The price of crude oil has shifted to bearish territory in light of softening demand, increased supply and evolving geopolitical risks.
Despite a brief lull following a ceasefire between the US and the Houthis, Yemen’s Houthi rebels have resumed attacking ships in the Red Sea. A recent incident tragically resulted in a ship sinking and two crew members losing their lives, followed by another attack on the “Eternity C” that killed three mariners and wounded two others as of today, July 8, 2025. If these attacks persist, vessels will be forced to take longer, more expensive routes around Africa, alongside facing higher insurance premiums.

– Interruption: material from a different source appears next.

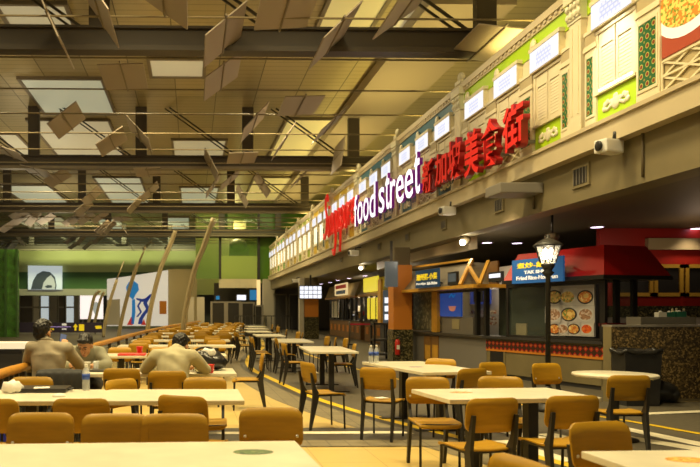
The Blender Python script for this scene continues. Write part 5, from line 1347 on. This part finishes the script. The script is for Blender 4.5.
# ---- hand placed chairs
NG = 'plywood chairs of the near tables'
for px, py, a, l in [
    (43, 412, 178, 'plywood chair facing the bottom left table, leftmost of its four'),
    (116, 413, 181, 'plywood chair facing the bottom left table, second of its four from the left'),
    (175, 413, 180, 'plywood chair facing the bottom left table, third of its four from the left'),
    (270, 407, 179, 'plywood chair standing alone at the right end of the bottom left table'),
    (80, 399, 0, 'plywood chair with its back to us under the water bottle table, left one'),
    (179, 396, -26, 'plywood chair turned aside at right end of the water bottle table'),
    (33, 376.5, 180, 'bright plywood chair behind the black case on the second table'),
    (117, 379, 232, 'small bright plywood chair just right of the water bottle'),
    (205, 377, 178, 'bright plywood chair facing us at right of the person in khaki'),
    (121, 368.5, -2, 'plywood chair with its back to us at the right of the water bottle'),
    (167, 371, 0, 'plywood chair the person in the khaki shirt sits on'),
    (60, 371.5, 0, 'plywood chair the person with the phone sits on, under black jacket'),
    (88, 359, 180, 'plywood chair the person with lowered head sits on'),
    (265.5, 353.5, 88, 'plywood chair seen sideways alone on the aisle tiles'),
    (303.5, 362, -74, 'plywood chair standing on the yellow line, in front of the road table'),
    (281, 343, -84, 'plywood chair at left of the road table, nearer of two'),
    (274, 338, -88, 'plywood chair at left of the road table, farther of two'),
    (357, 344, 84, 'plywood chair at right of the road table, nearer of two'),
    (348, 338, 92, 'plywood chair at right of the road table, farther of two'),
    (376, 367.5, -32, 'plywood chair with back to us at left of the two water bottles'),
    (426, 376.5, 176, 'plywood chair facing us at the left end of the orange print table'),
    (442, 358.5, 142, 'plywood chair facing us behind the bottle table at its right'),
    (476, 368.5, 22, 'brown looking plywood chair back at right end of bottle table'),
    (499, 376, 168, 'plywood chair facing us close behind the orange print table'),
    (489, 362, -160, 'small bright plywood chair before the timber stall counter'),
    (543, 363, -166, 'shiny plywood chair in front of the lamp post'),
    (497, 398.5, 10, 'plywood chair back at the near side of orange print table, left one'),
    (577, 396, 3, 'plywood chair back at the near side of orange print table, right one'),
    (592, 421, -166, 'big plywood chair facing us at the bottom right table'),
    (531, 459, 102, 'plywood chair cut by the bottom edge, left of the big one'),
    (632, 375.5, -4, 'plywood chair with back to us at the round table')]:
    chair(px, py, a, l, NG)
# ---- chairs of the road tables farther back
for i, (x, y) in enumerate(CT):
    nm = 'first second third fourth fifth'.split()[i]
    for s, sd in ((-1, 'left'), (1, 'right')):
        for j, pos in ((-.42, 'nearer'), (.42, 'farther')):
            if rng.random() < .12 and i > 1: continue
            chair_w(x + s * rng.uniform(.62, .78), y + j + rng.uniform(-.08, .08), -s * -90 * 1 if False else (90 if s > 0 else -90) + rng.uniform(-12, 12), 'plywood chair at %s side, %s one, of the %s table behind the bare road table' % (sd, pos, nm), 'plywood chairs of the far road tables')
# ---- rows on the left, along the rail
railx = lambda y: (-1.62 if y < 12 else -1.62 + .0017 * (y - 12) ** 2)
rowsY = [11.35, 14.5, 17.3, 20.1, 23.1, 26.3, 29.6, 33, 36.6, 40]
ends = [None, at_z(235, 345.5, .74).x, at_z(230, 340.3, .74).x, at_z(234, 336.3, .74).x, at_z(235.5, 333.5, .74).x, 1.75, 2.0, 2.25, 2.6, 3.0]
for i, y in enumerate(rowsY):
    x0 = railx(y) + .1; x1 = ends[i] if ends[i] is not None else .55
    nm = ORD[i] if i else 'first'
    w = x1 - x0
    table((x0 + x1) / 2, y, w, .76, 0, 'long cream table of the left rows, %s row behind the seated people' % nm, TG)
    n = max(3, int(w / .62))
    for side, a, lab in ((-1, 0, 'backed to us'), (1, 180, 'facing us')):
        for k in range(n):
            if (i == 0 and side == -1 and k < 1) or rng.random() < .1: continue
            x = x0 + w * (k + .5) / n + rng.uniform(-.06, .06)
            q = n - 1 - k
            chair_w(x, y + side * rng.uniform(.50, .6), a + rng.uniform(-7, 7), 'plywood chair %s, %s from the aisle, %s table row behind the people' % (lab, ORD[q] if q else 'first', nm), 'plywood chairs of the left rows')
print('chairs', len(chairs))
# ================================================================== small things on tables
def on_table(px, py, z=.74): return at_z(px, py, z)
def bottle(p, lab, h=.21, r=.032):
    t = thing('water_bottle', lab, 'bottle', p)
    MB().lathe([(r * .9, 0), (r, .01), (r, h * .3), (r * .93, h * .36), (r, h * .42), (r, h * .66), (r * .8, h * .78), (r * .4, h * .88), (r * .4, h * .92)], (0, 0, 0), 16).build('body', 'water', t)
    MB().lathe([(r * 1.02, h * .42), (r * 1.02, h * .64)], (0, 0, 0), 16).build('label_band', 'blab', t)
    MB().lathe([(r * .45, h * .9), (r * .45, h), (r * .4, h * 1.01)], (0, 0, 0), 12).build('cap', 'white', t)
p = on_table(88.5, 388.5); bottle((p.x, T1y + .33, .74), 'clear water bottle with blue label on the long table at left', .23, .035)
for px, l in ((371, 'left of two blue labelled water bottles on the right-hand table'), (376.5, 'right of two blue labelled water bottles on the right-hand table')):
    p = on_table(px, 363); bottle(p, l, .24, .033)
pa1, pa2 = on_table(18, 391.5), on_table(68, 391.5)
t = thing('laptop_case', 'flat black case lying on the long table at left', 'case', ((pa1.x + pa2.x) / 2, pa1.y + .03, .74))
w = pa2.x - pa1.x
MB().box((0, 0, .018), (w, .3, .036), None, .012).build('body', 'rubber', t)
MB().tube([(w / 2, -.05, .02), (w / 2 + .03, -.05, .02), (w / 2 + .03, .05, .02), (w / 2, .05, .02)], .008, 6).build('handle', 'black', t)
def crumple(p, r, seed, lab, nm='crumpled_tissue', cat='tissue', m_='paper'):
    q = MB(); rr = random.Random(seed); bm = q.bm
    bmesh.ops.create_icosphere(bm, subdivisions=3, radius=1)
    for v in bm.verts:
        k = 1 + .22 * math.sin(v.co.x * 5 + seed) * math.cos(v.co.y * 6 - seed) + rr.uniform(-.07, .07)
        v.co = Vector((v.co.x * r[0] * k, v.co.y * r[1] * k, max(-.55, v.co.z) * r[2] * k + r[2] * .55))
    for f in bm.faces: f.smooth = True
    zmin = min(v.co.z for v in bm.verts)
    for v in bm.verts: v.co += Vector(p) - Vector((0, 0, zmin))
    return solo(q, nm, m_, lab, cat, p)
p = on_table(11, 393.5); crumple((p.x, p.y + .06, .741), (.085, .08, .06), 2, 'crumpled white tissue at the left end of the second table')
p = on_table(59, 396.5); q = MB(); q.lathe([(.055, 0), (.056, .012), (.04, .022), (.02, .024)], (p.x, p.y, .74), 22); solo(q, 'cup_lid', 'white', 'round white lid on the second table beside the black case', 'lid', (p.x, p.y, .74))
p = on_table(41, 388.5, .776); q = MB(); q.box((p.x, p.y + .03, .78), (.13, .1, .006), Matrix.Rotation(R(8), 3, 'Z')); solo(q, 'folded_paper', 'paper', 'folded white paper lying on top of the black case', 'paper', (p.x, p.y, .777))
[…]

The US had previously engaged the Houthis with airstrikes starting March 15th of this year, which led to a temporary halt in Houthi attacks and a cessation of US bombardment. However, this fragile peace has now been broken, with the Houthis claiming their renewed aggression is in response to Israeli strikes on Houthi targets. The European Union has strongly condemned the recent attacks, emphasizing the risk to maritime security and the potential for ecological disaster.
On the supply front, OPEC+ has decided to significantly boost oil output in August, signaling an accelerated unwinding of the 2.2 million barrels per day (bpd) production cuts initially implemented in 2023 to support prices. They plan an even larger increase of 550,000 bpd in September, defying analyst expectations. In essence, OPEC+ aims to restore the full 2.2 million bpd of production a year ahead of schedule. As a result, Saudi Arabia’s oil production has already jumped by 400,000 bpd.
Under the second Trump Administration, which began in 2025, there’s a strong commitment to keeping oil and gas prices low, regardless of climate change concerns. The US is actively encouraging both domestic and global oil and gas producers to increase output to achieve this goal. This includes steps towards reopening vast areas of public lands in Montana and Wyoming for new coal sales, a reversal of previous administration policies.
OPEC+ quickly recognized this new reality once President Trump took office, understanding that further production cuts to artificially inflate prices were off the table. The cartel’s new strategy is to secure market share as global supply is expected to increase, particularly if sanctions on Iran are lifted, which could add millions of barrels per day to the market with foreign investment.
Traders and investors largely believe that oil prices are unlikely to exceed $100 a barrel, predicted by some investment banks as well as those with vested interests, as long as President Trump is in office.
Today, July 8, 2025, further escalating tensions, a European Union naval force has confirmed that three mariners were killed and two wounded in a Houthi attack on the Liberian-flagged cargo ship “Eternity C” in the Red Sea. This comes just after the previous attack on the “Magic Seas,” solidifying fears of a renewed and more dangerous Houthi campaign against shipping in the vital waterway.
The European Commission has condemned the “Magic Seas” attack, highlighting the endangerment of crew and the risk of ecological disaster. Meanwhile, oil companies in the Philippines have announced price rollbacks today, attributing it to a decline in international oil prices following the ceasefire announcement in the Iran-Israel conflict.